■ **WORK INSTRUCTIONS**: Up to and including the line that contains "COL = SC.collection", write out each line of the material from its first line, exactly.

■ **SUPPLIED INFORMATION**:

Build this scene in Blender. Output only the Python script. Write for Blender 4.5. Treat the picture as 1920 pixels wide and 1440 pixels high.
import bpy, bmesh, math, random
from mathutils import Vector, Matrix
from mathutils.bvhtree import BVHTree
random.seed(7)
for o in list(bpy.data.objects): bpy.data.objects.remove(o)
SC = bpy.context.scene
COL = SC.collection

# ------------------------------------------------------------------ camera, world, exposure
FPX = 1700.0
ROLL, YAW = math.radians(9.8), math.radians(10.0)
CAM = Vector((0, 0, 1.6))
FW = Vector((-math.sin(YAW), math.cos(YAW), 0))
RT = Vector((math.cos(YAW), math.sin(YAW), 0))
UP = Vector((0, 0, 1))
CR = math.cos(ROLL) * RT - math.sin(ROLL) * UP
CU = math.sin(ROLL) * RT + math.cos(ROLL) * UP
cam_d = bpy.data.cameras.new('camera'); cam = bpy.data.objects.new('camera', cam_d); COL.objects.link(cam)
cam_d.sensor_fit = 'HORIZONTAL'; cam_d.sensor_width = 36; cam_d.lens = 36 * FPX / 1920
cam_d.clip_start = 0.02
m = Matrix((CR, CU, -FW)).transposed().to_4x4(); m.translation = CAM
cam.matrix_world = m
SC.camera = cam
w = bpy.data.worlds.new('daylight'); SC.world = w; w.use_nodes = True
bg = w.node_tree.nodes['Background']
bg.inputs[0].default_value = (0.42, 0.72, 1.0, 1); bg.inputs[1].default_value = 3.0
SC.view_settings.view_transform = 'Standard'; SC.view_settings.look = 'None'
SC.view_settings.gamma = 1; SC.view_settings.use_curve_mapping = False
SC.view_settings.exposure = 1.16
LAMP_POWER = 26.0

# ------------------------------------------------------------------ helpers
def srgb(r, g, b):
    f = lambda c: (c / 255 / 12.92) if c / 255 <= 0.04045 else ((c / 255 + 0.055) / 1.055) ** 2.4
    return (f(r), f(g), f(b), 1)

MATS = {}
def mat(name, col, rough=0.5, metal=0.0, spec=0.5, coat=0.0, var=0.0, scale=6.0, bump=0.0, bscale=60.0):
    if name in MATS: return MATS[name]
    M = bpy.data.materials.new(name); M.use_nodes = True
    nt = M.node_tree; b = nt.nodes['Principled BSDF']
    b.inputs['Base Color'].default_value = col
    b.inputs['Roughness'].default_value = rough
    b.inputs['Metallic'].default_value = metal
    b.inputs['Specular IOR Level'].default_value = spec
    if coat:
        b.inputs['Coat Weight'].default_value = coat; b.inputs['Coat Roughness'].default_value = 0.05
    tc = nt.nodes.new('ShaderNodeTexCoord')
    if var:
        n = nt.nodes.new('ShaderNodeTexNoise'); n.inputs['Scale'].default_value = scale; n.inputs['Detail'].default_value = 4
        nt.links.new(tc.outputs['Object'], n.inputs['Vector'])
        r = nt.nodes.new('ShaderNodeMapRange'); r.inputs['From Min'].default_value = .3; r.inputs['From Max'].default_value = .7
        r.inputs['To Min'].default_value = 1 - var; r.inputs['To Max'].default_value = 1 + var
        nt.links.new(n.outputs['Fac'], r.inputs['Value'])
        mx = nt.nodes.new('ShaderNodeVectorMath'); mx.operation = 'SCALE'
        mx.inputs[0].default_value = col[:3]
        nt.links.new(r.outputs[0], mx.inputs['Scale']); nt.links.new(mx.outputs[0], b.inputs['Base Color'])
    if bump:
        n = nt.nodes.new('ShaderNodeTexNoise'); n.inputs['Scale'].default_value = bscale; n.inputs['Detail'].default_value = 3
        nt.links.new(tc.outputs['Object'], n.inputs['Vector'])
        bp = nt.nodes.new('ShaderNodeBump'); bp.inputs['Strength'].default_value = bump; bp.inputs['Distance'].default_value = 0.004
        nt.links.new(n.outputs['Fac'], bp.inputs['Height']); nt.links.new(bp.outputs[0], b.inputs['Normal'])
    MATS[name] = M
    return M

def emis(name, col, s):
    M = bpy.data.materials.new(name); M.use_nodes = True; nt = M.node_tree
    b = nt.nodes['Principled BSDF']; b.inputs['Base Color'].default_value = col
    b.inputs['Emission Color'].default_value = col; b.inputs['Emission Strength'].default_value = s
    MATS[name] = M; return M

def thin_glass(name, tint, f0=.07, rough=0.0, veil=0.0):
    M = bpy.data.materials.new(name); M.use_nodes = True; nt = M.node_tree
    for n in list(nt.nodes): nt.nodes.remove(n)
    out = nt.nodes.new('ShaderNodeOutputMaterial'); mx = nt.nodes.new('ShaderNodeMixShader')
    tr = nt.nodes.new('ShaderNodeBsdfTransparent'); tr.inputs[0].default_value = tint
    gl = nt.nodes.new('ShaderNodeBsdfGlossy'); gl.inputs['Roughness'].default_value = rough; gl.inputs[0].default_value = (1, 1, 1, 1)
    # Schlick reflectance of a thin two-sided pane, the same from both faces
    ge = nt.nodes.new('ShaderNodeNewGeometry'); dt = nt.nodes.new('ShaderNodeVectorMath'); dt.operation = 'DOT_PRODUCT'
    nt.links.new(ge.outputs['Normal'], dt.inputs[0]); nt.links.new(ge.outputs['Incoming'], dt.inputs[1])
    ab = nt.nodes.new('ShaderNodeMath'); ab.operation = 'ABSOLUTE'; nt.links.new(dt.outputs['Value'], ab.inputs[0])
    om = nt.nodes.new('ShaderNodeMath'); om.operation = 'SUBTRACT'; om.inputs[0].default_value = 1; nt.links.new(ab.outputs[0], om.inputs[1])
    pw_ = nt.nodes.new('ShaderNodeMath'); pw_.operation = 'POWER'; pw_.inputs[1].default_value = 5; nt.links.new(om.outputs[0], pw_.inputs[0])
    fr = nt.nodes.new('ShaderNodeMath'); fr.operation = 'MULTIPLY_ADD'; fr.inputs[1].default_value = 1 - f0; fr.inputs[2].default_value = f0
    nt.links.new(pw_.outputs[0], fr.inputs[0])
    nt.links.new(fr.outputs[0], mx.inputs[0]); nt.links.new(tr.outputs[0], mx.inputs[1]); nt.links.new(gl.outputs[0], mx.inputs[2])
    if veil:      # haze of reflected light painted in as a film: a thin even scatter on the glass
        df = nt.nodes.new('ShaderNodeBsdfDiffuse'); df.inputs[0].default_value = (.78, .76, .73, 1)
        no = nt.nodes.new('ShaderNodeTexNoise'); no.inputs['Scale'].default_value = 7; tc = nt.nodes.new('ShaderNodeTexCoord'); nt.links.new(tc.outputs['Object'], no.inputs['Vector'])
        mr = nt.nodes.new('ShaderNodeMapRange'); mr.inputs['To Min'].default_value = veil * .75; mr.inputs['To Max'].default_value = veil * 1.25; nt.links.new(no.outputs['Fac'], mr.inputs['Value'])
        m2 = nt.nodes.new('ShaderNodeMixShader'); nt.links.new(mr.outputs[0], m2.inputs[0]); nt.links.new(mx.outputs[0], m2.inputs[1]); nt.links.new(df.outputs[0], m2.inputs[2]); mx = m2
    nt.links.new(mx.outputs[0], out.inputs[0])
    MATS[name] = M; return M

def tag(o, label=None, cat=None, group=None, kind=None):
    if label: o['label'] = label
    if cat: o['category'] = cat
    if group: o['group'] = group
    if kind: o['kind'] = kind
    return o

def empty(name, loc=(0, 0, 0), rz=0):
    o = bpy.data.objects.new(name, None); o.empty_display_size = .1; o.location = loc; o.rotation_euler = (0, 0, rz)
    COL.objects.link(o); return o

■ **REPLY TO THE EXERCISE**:
Build this scene in Blender. Output only the Python script. Write for Blender 4.5. Treat the picture as 1920 pixels wide and 1440 pixels high.
import bpy, bmesh, math, random
from mathutils import Vector, Matrix
from mathutils.bvhtree import BVHTree
random.seed(7)
for o in list(bpy.data.objects): bpy.data.objects.remove(o)
SC = bpy.context.scene
COL = SC.collection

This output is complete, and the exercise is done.